Respondent: Dr. Harindar Singh


The subject of the case is a writ petition filed by a petitioner seeking to set aside an order passed by a judge in a family court. The petitioner had requested the court to post the matter for further reconciliation between the parties, but the application was rejected. The petitioner argues that the court did not take the reconciliation process seriously and failed to fulfill its duty under the relevant laws.


Family Courts (Court) Rules, 2010

  • Rule 18: It pertains to the procedure for filing a petition in a family court.

Family Courts Act, 1984

  • Section 9: It deals with the jurisdiction of family courts. It empowers the family courts to entertain and adjudicate upon suits or proceedings related to the restitution of conjugal rights.

Hindu Marriage Act, 1955

  • Section 23(2): It states that the court, before granting a decree of divorce, must ensure that all efforts for reconciliation have been made. It requires the court to inquire whether there is any possibility of the spouses reconciling and resuming their marital relationship. If the court is satisfied that there is no chance of reconciliation, it may proceed with granting a divorce.


  • In this case the petitioner filed a writ petition to have an order made by the Family Court's learned Judge Set-aside. 
  • The petitioner had requested more mediation between the couples in a Family Court case, but it had been denied since the parties had showed little interest in talking things out.
  •  The petitioner stated that, in accordance with Section 23(2) of the Hindu Marriage Act of 1955 and Rule 18 of the Family Courts (Court) Rules of 2010, the court had to make every effort to reach a settlement before providing any remedy.


  • Whether the court's rejection of the petitioner's application for further reconciliation was justified?
  • Whether the court failed to fulfil its duty of reconciliation or not?

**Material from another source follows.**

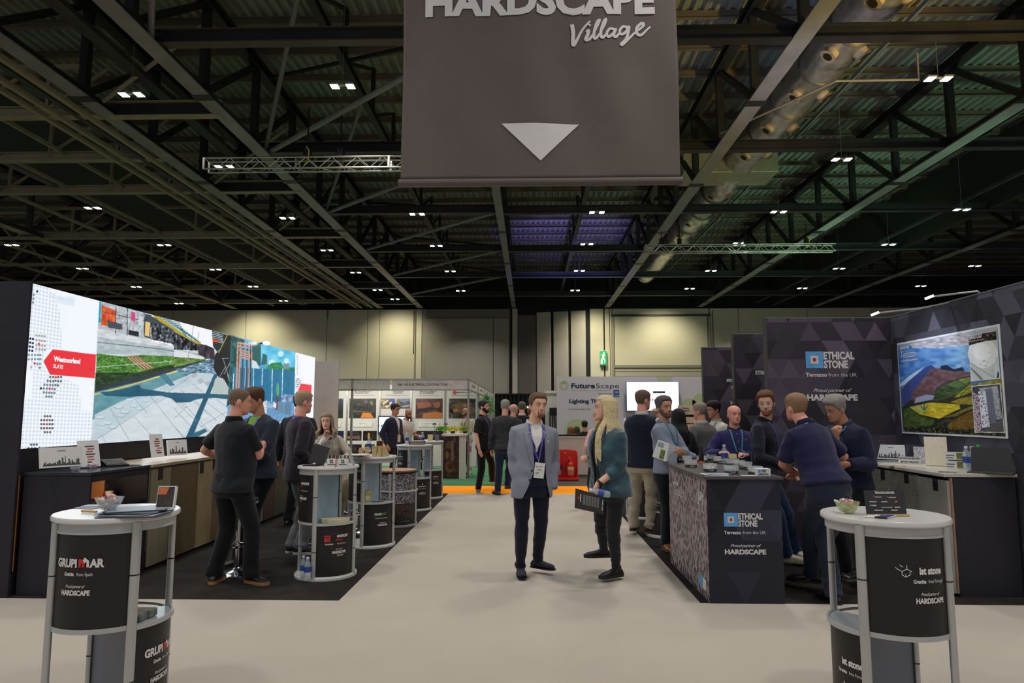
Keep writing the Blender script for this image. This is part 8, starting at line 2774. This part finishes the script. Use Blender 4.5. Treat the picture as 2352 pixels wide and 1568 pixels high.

  • The Learned Counsel on the behalf of the petitioners claims that their attempts at reconciliation were ignored by the court.  It was also argued that they made serious efforts to settle the disagreements through conciliation, but the court rejected their petition without properly considering these efforts.
  • The Learned Counsel referred Section 23(2) of the Hindu Marriage Act, which emphasizes the court's obligation to pursue a settlement. They contend that before moving on with the dissolution of the marriage, the court is required by law to consider the prospect of reconciliation between the spouses. 
  • It was further argued that rather than just dismissing their petition, the court ought to have attempted to reach an amicable resolution. They argue that the court should have ordered more counselling or mediation to examine the possibility of a peaceful resolution between the parties, in order to give the procedure a fair shot, the court may have, if necessary, extended the allotted time for conciliation.
  • Overall, the Learned Counsel requested to set aside the order of rejecting their application for further conciliation between the parties. Hence, it was improper for the court to reject their petition without taking the prospect of reconciliation into account.


  • According to the Learned Counsel on the behalf of the respondent, the petitioner's request for reconciliation should be turned down. It was contend that several conciliation conferences between the parties have previously taken place and that all efforts at reconciliation have failed. Consequently, the court shouldn't order them to continue their conciliation.
  • It was also argued that the court has already provided adequate opportunity and time for mending fences. They contend that the petitioner's demand for more conciliation is just a ruse to drag out the divorce process and put the respondent through undue hardship.
  • The Learned Counsel referred Hindu Marriage Act Section 13B, which permits divorce by mutual consent. If the parties are unable to resolve their issues, they should be permitted to use their right to divorce. Instead of requiring additional mediation, the respondent argues that the court should recognize the parties' choice to file for divorce.
  • It was further mentioned that, it was clear throughout the prior conciliation meetings, in which both parties fully engaged, that a resolution could not be reached. In light of this, the court's decision to reject the petitioner's request for additional conciliation was appropriate.


  • The Court held that, the petitioner had hidden important information, including the timeframe established by the Supreme Court, and had deceived the court, the court decided after deliberating the arguments and reviewing the evidence. 
  • The court observed the Family Court had not ruled out the possibility of conciliation even during the trial and had made efforts for conciliation on earlier occasions. 
  • As a result, the court denied the writ petition and assessed the petitioner a cost of Rs. 25,000 that must be submitted with the Family Court. The Family Court is empowered to take the appropriate actions to realize the cost and pay it to the opposing party if it is not deposited.


The petitioner requested the court to set aside the rejection of their application for further conciliation in a family court case. The petitioner argued that the court had not taken reconciliation seriously and had failed to comply with the provisions of the Hindu Marriage Act and Family Courts Act. They cited previous court decisions emphasizing the importance of reconciliation efforts. The respondent countered by stating that the petitioner had not cooperated and had conveniently omitted mentioning the timeline set by the Supreme Court for case disposal. The court found that the petitioner had not come to the court with clean hands, suppressed material facts, and misled the court. Consequently, the court dismissed the petitioner's application and imposed a cost of Rs. 25,000 for misleading the court.